Швейк марширует сквозь столетие

Непростой вопрос: в какой степени «Похождения бравого солдата Швейка» являются автобиографическим произведением? Считается, что прототипом Швейка явился денщик Франтишек Страшлипка, с которым Гашек служил в 91-м пехотном полку и который тоже любил «травить байки». Некоторые из сослуживцев писателя вошли в роман под их настоящими именами – как, например, поручик Лукаш.

Несомненно, однако, то, что в романе воплощён огромный специфический жизненный опыт самого Гашека. Швейк по книге является настоящим экспертом по части бесчисленных пражских пивнушек и кофеен – конечно же, только потому, что их всех исходил литературный отец Йозефа. Довелось Гашеку и «кинологией» на кусок хлеба себе зарабатывать: да, он тоже подбирал щенков, сочинял им липовые родословные и «втуливал» доверчивым клиентам. Подобно Йозефу Швейку, Гашек и в сумасшедшем доме однажды побывал – как результат его экстравагантного поведения. Впрочем, пребывание в психушке сатирик обратил себе на пользу – там он также набрался ценного жизненного материала для своих произведений.

Швейк – этот «официально признанный идиот» – на первый взгляд кажется очень простым литературным персонажем, и, наверное, таковым он представляется большинству туристов, что гуляют «маршрутами бравого солдата Швейка». Однако литературоведы вот уже сотню лет спорят о нём, пытаясь исследовать сложнейшую диалектику внутреннего развития его образа. «Швейк – не борец, не революционер, он – выразитель инстинктивного, часто пассивного сопротивления чешского народа национальному гнёту и империалистической бойне.
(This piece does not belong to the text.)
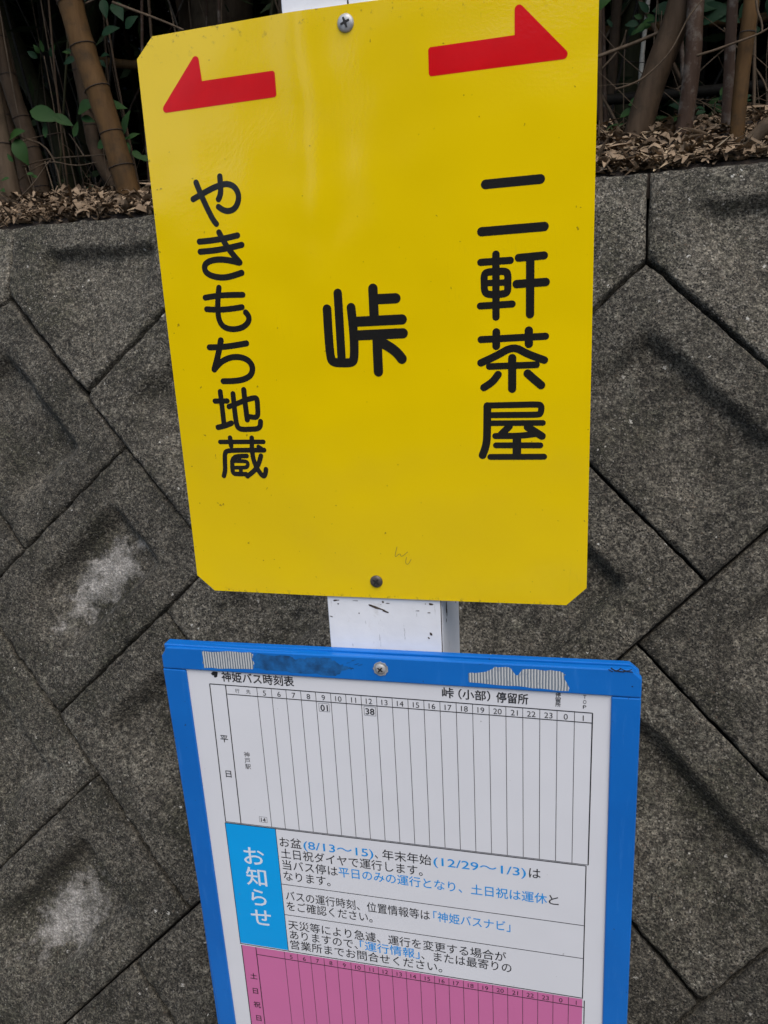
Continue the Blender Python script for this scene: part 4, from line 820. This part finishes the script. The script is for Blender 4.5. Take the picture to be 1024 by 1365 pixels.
def text(body, x0, x1, zc, em, mat, bold=0.0, parent=None, name='text_line', rot=False, fit=True):
    c = bpy.data.curves.new('lettering', 'FONT'); c.body = body; c.resolution_u = 3; c.fill_mode = 'FRONT'
    o = bpy.data.objects.new('lettering', c); me = bpy.data.meshes.new_from_object(o); bpy.data.objects.remove(o); bpy.data.curves.remove(c)
    if bold:
        bm = bmesh.new(); bm.from_mesh(me); k = bold*.75
        for i, (ax, az_) in enumerate(((-k, 0), (k, 0), (0, k), (0, -k))):
            t2 = me.copy(); t2.transform(Matrix.Translation((ax, az_, .02*(i+1)))); bm.from_mesh(t2); bpy.data.meshes.remove(t2)
        bm.to_mesh(me); bm.free()
    n = len(me.vertices); co = np.empty(n*3); me.vertices.foreach_get('co', co); co = co.reshape(-1, 3)
    mn, mx = co[:, 0].min(), co[:, 0].max()
    sx = (x1-x0)/(mx-mn) if fit else em
    X = x0+(co[:, 0]-mn)*sx; Z = zc+(co[:, 1]-.38)*em
    if not fit: X = (x0+x1)/2+(co[:, 0]-(mn+mx)/2)*em
    out = np.stack([X, IY-.00004-co[:, 2]*.0004, Z], 1); me.vertices.foreach_set('co', out.ravel()); me.update()
    me.materials.clear(); me.materials.append(mat); me.name = name
    o = bpy.data.objects.new(name, me); link(o, parent or board); return o
def vtext(chars, x, zs, em, mat, bold=0.0, wide=1.0, name='character'):
    for ch, z in zip(chars, zs):
        text(ch, x-em*.46*wide, x+em*.46*wide, z, em, mat, bold, fit=(ch not in '日ら'), name=name)
text('神姫バス時刻表', -.1575, -.0850, -.0826, .0112, M['ink'], .022)
text('峠', .0535, .0640, -.0826, .0110, M['ink'], .02); text('（小部）', .0680, .0960, -.0830, .0105, M['ink'], .02); text('停留所', .1010, .1285, -.0834, .0108, M['ink'], .025)
vtext('停留所', .1535, (-.0768, -.0815, -.0862), .0049, M['ink'], .02); vtext('TOP', .1755, (-.0770, -.0818, -.0866), .0050, M['ink'], .0, .6)
glyph('operator_emblem', [[1.7, [-166.2, -80.6], [-163.6, -80.2]], [1.5, [-163.4, -82.2], [-162.6, -79.4]], [1.0, [-165.5, -79.0], [-162.0, -78.9]], [1.2, [-164.2, -83.2], [-162.9, -82.4]]], M['ink'], board, y0=IY, deform=False)
text('行', -.1452, -.1408, -.0968, .0048, M['ink'], 0); text('先', -.1340, -.1296, -.0968, .0048, M['ink'], 0)
hours = [str(h) for h in list(range(5, 24))+[0, 1]]
for i, h in enumerate(hours):
    xm = (colx[i]+colx[i+1])/2; text(h, xm, xm, T1-.0051-.0006*i/21, .0078, M['ink'], 0, fit=False, name='hour_number')
    xm = (pcx[i]+pcx[i+1])/2; text(h, xm, xm, P1-.0048, .0074, M['ink'], 0, fit=False, name='hour_number')
def boxed(x, z, s, w, h, em):
    text(s, x, x, z, em, M['ink'], .02, fit=False, name='minute_number')
    lines('number_box', [(x-w, z-h, x+w, z-h, .0003), (x-w, z+h, x+w, z+h, .0003), (x-w, z-h, x-w, z+h, .0003), (x+w, z-h, x+w, z+h, .0003)], M['line'], IY)
boxed(-.0575, -.1072, '01', .0050, .0042, .0090); boxed(-.0137, -.1072, '38', .0054, .0046, .0090); boxed(-.1310, -.2385, '14', .0040, .0031, .0062)
vtext('平日', -.1627, (-.1500, -.1895), .0088, M['ink'], .015); vtext('神戸駅', -.1408, (-.1655, -.1722, -.1788), .0064, M['ink'], .0)
vtext('土日祝日', -.1624, (-.4400, -.4600, -.4790, -.4976), .0088, M['ink'], .015)
vtext('お知らせ', -.1457, (-.2840, -.3092, -.3348, -.3598), .0240, M['whiteink'], .014, 1.02)
EM = .0128
def row(zc, items):
    for s, x0, x1, c in items: text(s, x0, x1, zc, EM, M['blueink'] if c else M['ink'], .009 if c else .005)
row(-.2622, [('お盆', -.1160, -.0930, 0), ('(8/13〜15)', -.0910, -.0195, 1), ('、', -.0180, -.0150, 0), ('年末年始', -.0105, .0375, 0), ('(12/29〜1/3)', .0395, .1262, 1), ('は', .1290, .1395, 0)])
row(-.2758, [('土日祝ダイヤで運行します。', -.1160, .0285, 0)])
row(-.2893, [('当バス停は', -.1155, -.0575, 0), ('平日のみの運行となり、土日祝は運休', -.0565, .1455, 1), ('と', .1470, .1560, 0)])
row(-.3027, [('なります。', -.1155, -.0660, 0)])
row(-.3270, [('バスの運行時刻、位置情報等は', -.1155, .0338, 0), ('「神姫バスナビ」', .0372, .1115, 1)])
row(-.3400, [('をご確認ください。', -.1155, -.0248, 0)])
row(-.3638, [('天災等により急遽、運行を変更する場合が', -.1160, .1072, 0)])
row(-.3762, [('ありますので、', -.1155, -.0425, 0), ('「運行情報」', -.0400, .0215, 1), ('、または最寄りの', .0232, .1122, 0)])
row(-.3890, [('営業所までお問合せください。', -.1160, .0440, 0)])
# tape remnants and glue residue on the top rail
RY = FY-.00012
flat_poly('tape_remnant', jag([(-.1735, -.0738), (-.1735, -.0565), (-.1700, -.0562), (-.1245, -.0540), (-.1215, -.0570), (-.1238, -.0610), (-.1215, -.0650), (-.1240, -.0715)], 6, .0007, 2), RY, M['tape'], board)
flat_poly('tape_remnant', jag([(.0780, -.0695), (.0775, -.0610), (.0900, -.0590), (.0960, -.0570), (.1005, -.0530), (.1130, -.0530), (.1175, -.0590), (.1195, -.0600), (.1240, -.0540), (.1380, -.0535), (.1550, -.0535), (.1590, -.0560), (.1585, -.0600), (.1625, -.0680), (.1620, -.0715), (.1400, -.0708), (.1100, -.0705)], 4, .0006, 3), RY, M['tape'], board)
flat_poly('glue_residue', jag([(-.1215, -.0700), (-.1210, -.0620), (-.1235, -.0600), (-.1200, -.0575), (-.1150, -.0552), (-.0850, -.0556), (-.0800, -.0585), (-.0660, -.0560), (-.0480, -.0550), (-.0410, -.0590), (-.0330, -.0620), (-.0250, -.0640), (-.0350, -.0665), (-.0430, -.0725), (-.0800, -.0722), (-.1100, -.0718)], 6, .0010, 5), RY+.00005, M['residue'], board)
for i, (x, z) in enumerate(((-.0300, -.0585), (-.0255, -.0560), (-.0225, -.0595), (-.0190, -.0600), (.0890, -.0515))):
    flat_poly('glue_residue', jag([(x-.0022, z-.0010), (x+.0020, z+.0008), (x+.0023, z+.0014), (x-.0018, z-.0002)], 3, .0003, 9+i), RY, M['residue'], board)
screw(-.0006, -.0622, FY, .0050, M['steel'], board, .9, washer=1.35, dome=.0026, label='steel screw and washer in the middle of the blue top rail')
panel('mark', .2125, .2138, -.0638, -.0628, M['shade_pen'], RY)
glyph('pen_scribble', [[.5, [196, -47.6], [200, -50.2], [203, -48.0]], [.5, [199, -49.8], [206, -50.3]], [.4, [203, -47.2], [208, -49.6], [212, -47.8]], [.4, [206, -49.5], [213, -49.9]], [.4, [197, -50.6], [194, -49.0]]], M['shade_pen'], board, y0=-.0134, deform=False)
bpy.context.view_layer.update()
В “Швейке”… нет чёткого положительного идеала… что делает картину жизни в талантливой эпопее Гашека несколько односторонней», – утверждает Советская Энциклопедия.
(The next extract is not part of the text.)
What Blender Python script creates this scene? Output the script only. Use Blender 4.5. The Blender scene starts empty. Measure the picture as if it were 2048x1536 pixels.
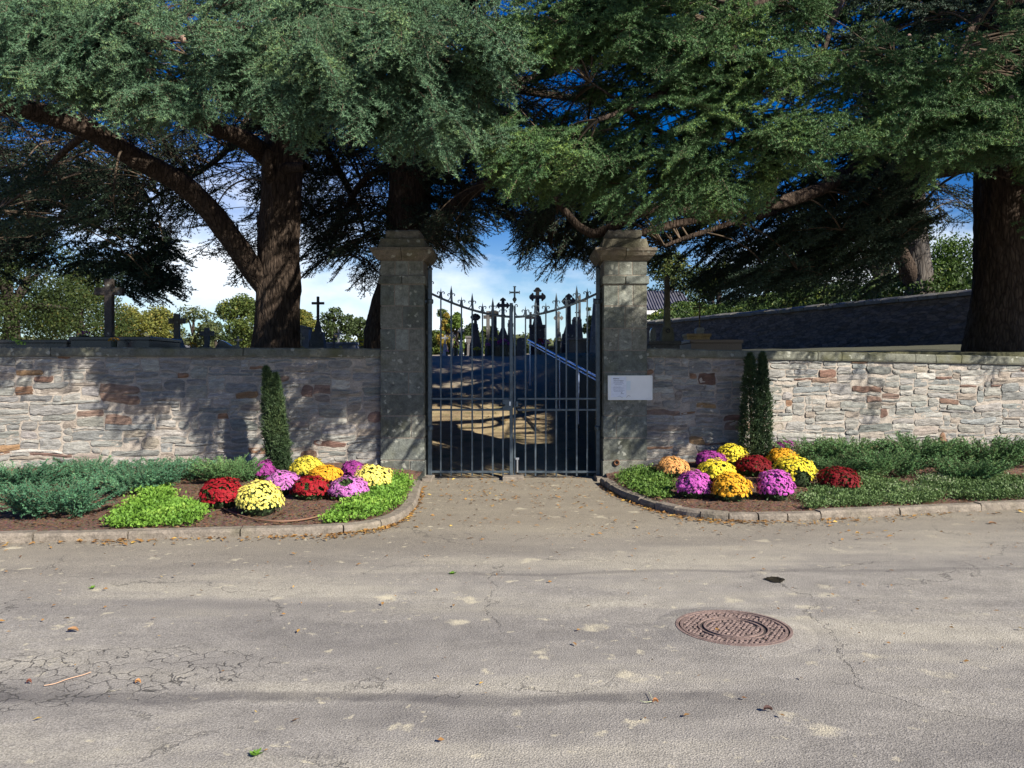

Но тогда почему датский писатель Мартин Андерсен-Нексё назвал Швейка «гениальной огромной фигурой революционного народного духа»? А Юлиус Фучик писал так: «Швейковщина – это прежде всего личная самооборона против безумия империализма, но вскоре эта оборона превращается в наступление». Швейк, «как червь подтачивает реакционный строй…», – продолжает далее Фучик. Сам Гашек вспоминал такой эпизод из жизни: «Однажды я услышал, как один ругал другого: “Ты глуп, как Швейк”. Это свидетельствует о противоположном».

 

Швейковщина – это прежде всего личная самооборона против безумия империализма, но вскоре эта оборона превращается в наступление

 

Швейк, может, и «пассивен», зато в его «идиотизме» выражается идиотизм начинающего рушиться старого мира, который погружается в безумие всемирной бойни, – но пока ещё не видно выхода из этого! Лучше всего в романе это передано в высказывании вольноопределяющегося Марека: «Ныне героев нет, а есть только убойный скот и мясники в генеральных штабах». Скорее всего, Гашек попросту не успел – из-за своей скоропостижной смерти – превратить Швейка в борца, не довёл его «пассивную оборону» до последующего перехода в «активное наступление».
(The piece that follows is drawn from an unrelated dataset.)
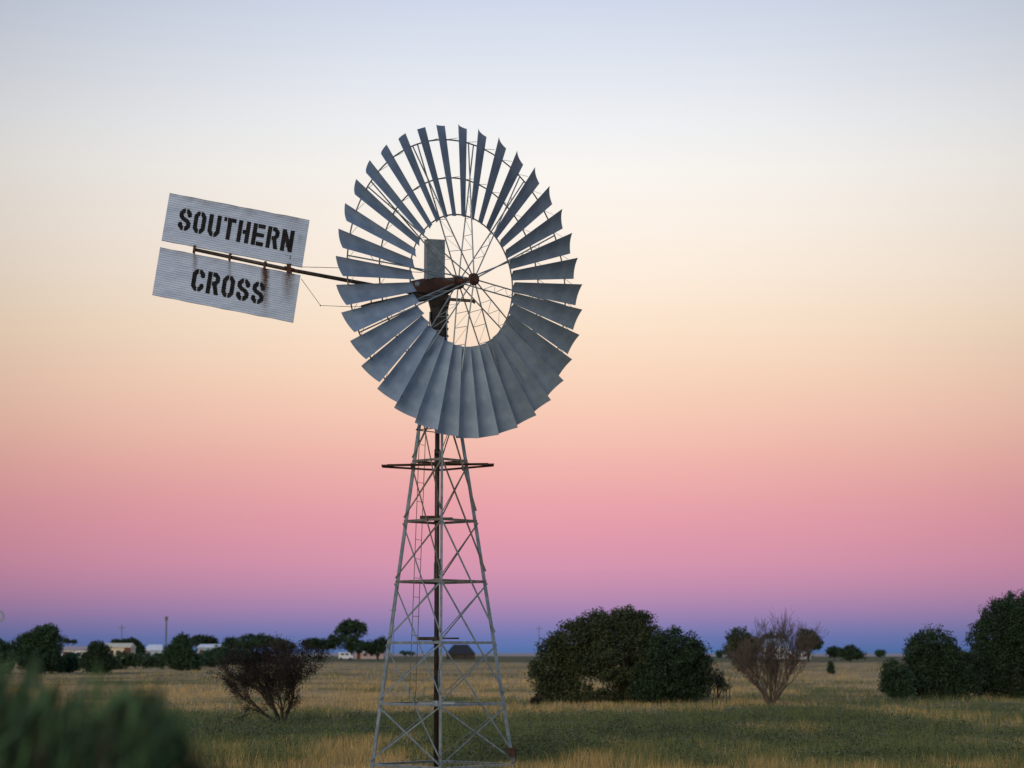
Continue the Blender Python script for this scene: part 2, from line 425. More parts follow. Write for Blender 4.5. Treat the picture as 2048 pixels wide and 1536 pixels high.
# tail boom and vane
YAW = R(7); TILT = math.atan(.1845)
pivot = at(860, 590, D)
bt = at(388, 499, D)
def tail_pt(px, py):
    """point on the vertical tail plane, which swings a little toward the camera at its free end"""
    p = at(px, py, D)
    for _ in range(6):
        Y = D - (pivot.x-p.x)*math.tan(YAW); p = at(px, py, Y)
    return p
boom = MB(); boom.tube([tail_pt(389, 499), tail_pt(577, 539), tail_pt(850, 590)], [.030, .032, .036], 12)
bo = B(boom, 'tail_boom', M_dark, smooth=True)
tn = Vector((-math.sin(YAW), -math.cos(YAW), 0)).normalized()                        # faces the camera
# two corrugated panels
def panel(tl, tr, br, bl, name, label):
    TL, TR, BR, BL = [tail_pt(*p) for p in (tl, tr, br, bl)]
    U = ((TR-TL)+(BR-BL))*.5; V = ((BL-TL)+(BR-TR))*.5; Lu, Lv = U.length, V.length
    U.normalize(); V.normalize(); c = (TL+TR+BR+BL)*.25
    P = lambda a, b, w=0: c + U*(a-Lu/2) + V*(b-Lv/2) + tn*w
    return P, Lu, Lv
PITCHC = .038; AMP = .0075
def corr(b): return AMP*math.cos(2*math.pi*b/PITCHC)
def vane(tl, tr, br, bl):
    P, Lu, Lv = panel(tl, tr, br, bl, '', '')
    m = MB(); nb = int(Lv/PITCHC*8); na = 12; vs = []; fs = []
    for lay in (0, 1):
        for i in range(nb+1):
            b = Lv*i/nb
            for j in range(na+1):
                a = Lu*j/na
                wob = .004*math.sin(a*3.1+b*2)+.0025*math.sin(a*9.7+1)
                vs.append(P(a, b+.004*math.sin(j*2.3)*(1 if i in (0, nb) else 0), .03+corr(b)+wob-lay*.002))
    Nn = (nb+1)*(na+1)
    for i in range(nb):
        for j in range(na):
            q = i*(na+1)+j; fs.append((q, q+na+1, q+na+2, q+1)); fs.append((q+Nn, q+Nn+1, q+Nn+na+2, q+Nn+na+1))
    loop = [q for q in range(na+1)]+[q*(na+1)+na for q in range(1, nb+1)]+[nb*(na+1)+q for q in range(na-1, -1, -1)]+[q*(na+1) for q in range(nb-1, 0, -1)]
    K_ = len(loop); m.add([vs[q] for q in loop]+[vs[q+Nn] for q in loop], [(q, (q+1) % K_, (q+1) % K_+K_, q+K_) for q in range(K_)])
    m.add(vs, fs)
    return m, P, Lu, Lv

# stencil lettering, strokes on a 10 x 18 grid (y down)
sw = 1.75
def arc(cx, cy, rx, ry, a0, a1, n=8): return [(cx+rx*math.cos(R(a0+(a1-a0)*i/n)), cy+ry*math.sin(R(a0+(a1-a0)*i/n))) for i in range(n+1)]
def box_round(l, t, r, b, k):
    return None
E = sw
GL = {
 'O': dict(s=[[(5, E), (3.6, E), (E, 4.2), (E, 13.8), (3.6, 18-E), (5, 18-E)], [(5, E), (6.4, E), (10-E, 4.2), (10-E, 13.8), (6.4, 18-E), (5, 18-E)]], g=[(4.6, -1, 5.4, 4), (4.6, 14, 5.4, 19)]),
 'C': dict(s=[[(5, E), (3.6, E), (E, 4.2), (E, 13.8), (3.6, 18-E), (5, 18-E)], [(5, E), (6.4, E), (10-E, 3.8), (10-E, 5.0)], [(10-E, 13.0), (10-E, 14.2), (6.4, 18-E), (5, 18-E)]], g=[(4.6, -1, 5.4, 4), (4.6, 14, 5.4, 19)]),
 'S': dict(s=[[(10-E, 5.0), (10-E, 3.8), (6.4, E), (5, E), (3.6, E), (E, 4.0), (E, 6.4), (3.4, 8.3), (6.6, 9.7), (10-E, 11.6), (10-E, 14.0), (6.4, 18-E), (5, 18-E), (3.6, 18-E), (E, 14.2), (E, 13.0)]], g=[(4.7, -1, 5.5, 4), (4.5, 14, 5.3, 19)]),
 'U': dict(s=[[(E, 0), (E, 13.8), (3.6, 18-E), (5, 18-E), (6.4, 18-E), (10-E, 13.8), (10-E, 0)]], g=[(4.6, 14, 5.4, 19), (-1, -2, 11, 0)]),
 'T': dict(s=[[(.4, E), (9.6, E)], [(5, E), (5, 18)]], g=[(2.3, -1, 2.9, 4), (-1, 18, 11, 20)]),
 'H': dict(s=[[(E, 0), (E, 18)], [(10-E, 0), (10-E, 18)], [(E, 9), (10-E, 9)]], g=[(3.55, 5, 4.2, 13), (-1, -2, 11, 0), (-1, 18, 11, 20)]),
 'E': dict(s=[[(E, 0), (E, 18)], [(E, E), (9.4, E)], [(E, 9), (8.2, 9)], [(E, 18-E), (9.4, 18-E)]], g=[(3.55, -1, 4.0, 4), (3.55, 14, 4.0, 20), (-1, -2, 11, 0), (-1, 18, 11, 20)]),
 'R': dict(s=[[(E, 0), (E, 18)], [(E, E), (6.2, E), (10-E, 4), (10-E, 6.6), (6.4, 9.2), (E, 9.2)], [(6.2, 9.6), (8.4, 18)]], g=[(3.55, -1, 4.0, 4), (3.55, 7, 4.0, 11.2), (-1, -2, 11, 0), (-1, 18, 11, 20)]),
 'N': dict(s=[[(E, 0), (E, 18)], [(10-E, 0), (10-E, 18)], [(E, 1.2), (10-E, 16.8)]], g=[(-1, -2, 11, 0), (-1, 18, 11, 20), (3.55, 12, 3.9, 18)]),
}
def seg_d(x, y, a, b):
    ax, ay = a; bx, by = b; dx, dy = bx-ax, by-ay; l = dx*dx+dy*dy
    t = 0 if l == 0 else np.clip(((x-ax)*dx+(y-ay)*dy)/l, 0, 1)
    return np.hypot(x-ax-t*dx, y-ay-t*dy)
def letters(word, P, a0, pitch, wid, b0, hei, slope=0., drip=False):
    m = MB(); nx, ny = 60, 96; rs = np.random.RandomState(len(word))
    for ci, ch in enumerate(word):
        g = GL[ch]; X, Y = np.meshgrid((np.arange(nx)+.5)*10/nx, (np.arange(ny)+.5)*18.0/ny)
        d = np.full(X.shape, 99.)
        for st in g['s']:
            for a, b in zip(st[:-1], st[1:]): d = np.minimum(d, seg_d(X, Y, a, b))
        rough = .10*np.sin(X*5.1+ci)*np.sin(Y*4.3+ci*2)+.05*rs.randn(*X.shape)
        ink = d+rough < sw*.98
        for x0, y0, x1, y1 in g['g']: ink &= ~((X > x0) & (X < x1) & (Y > y0) & (Y < y1))
        sy = hei/ny; sx = wid/nx
        for iy in range(ny):
            row = ink[iy]; ix = 0
            while ix < nx:
                if row[ix]:
                    j = ix
                    while j < nx and row[j]: j += 1
                    A0 = a0+ci*pitch+ix*sx; A1 = a0+ci*pitch+j*sx; sh = slope*ci
                    B0 = b0+iy*sy+sh; B1 = B0+sy
                    def q(a, b): 
                        wob = .004*math.sin(a*3.1+b*2)+.0025*math.sin(a*9.7+1); return P(a, b, .0325+corr(b)+wob)
                    m.add([q(A0, B0), q(A0, B1), q(A1, B1), q(A1, B0)], [(0, 1, 2, 3)]); ix = j
                else: ix += 1
    return m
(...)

Борцом-антифашистом Швейка сделали уже литературные преемники Гашека. В годы Второй мировой войны появляется целый ряд литературных произведений и кинофильмов, в которых гашековский бравый солдат храбро и находчиво сражается против «коричневой чумы» (в качестве примеров: кинокомедия «Новые похождения Швейка», снятая Сергеем Юткевичем в 1943 году, и того же года английская лента «Это случилось в полночь» чешского режиссёра Карела Ламача). Бертольд Брехт, который был «поражён огромной панорамой Гашека», сочиняет пьесу «Швейк на Второй мировой войне» – в её финале Швейк и Гитлер сходятся под Сталинградом.

Но и за Швейка тоже приходилось сражаться! В межвоенной Чехословакии и Венгрии роман Я. Гашека был изъят из школьных и армейских библиотек, немецкие нацисты сжигали эту книгу на кострах. После войны в одном западногерманском издании из текста романа ухитрились «вырезать» две пятых его объёма! «Швейка» искажали и извращали также в театральных постановках и кинофильмах, тщательно «вычищая» оттуда всё наиболее остросоциальное. Сегодня же «тактика» ещё более отвратительная: выхолостить образ Швейка, превратив его в коммерческий «бренд».

Да, многие б хотели превратить Йозефа Швейка в добродушного весёлого дурачка, с кружкой пива в руке завлекающего «фаршированных» туристов в пивной погребок. Но это – гораздо более сложная и многогранная литературная фигура, ещё не раскрывшая себя сполна; при всём своём внешнем идиотизме Швейк куда мудрее иных сегодняшних трезвомыслящих обывателей, делающих селфи у его изваяния.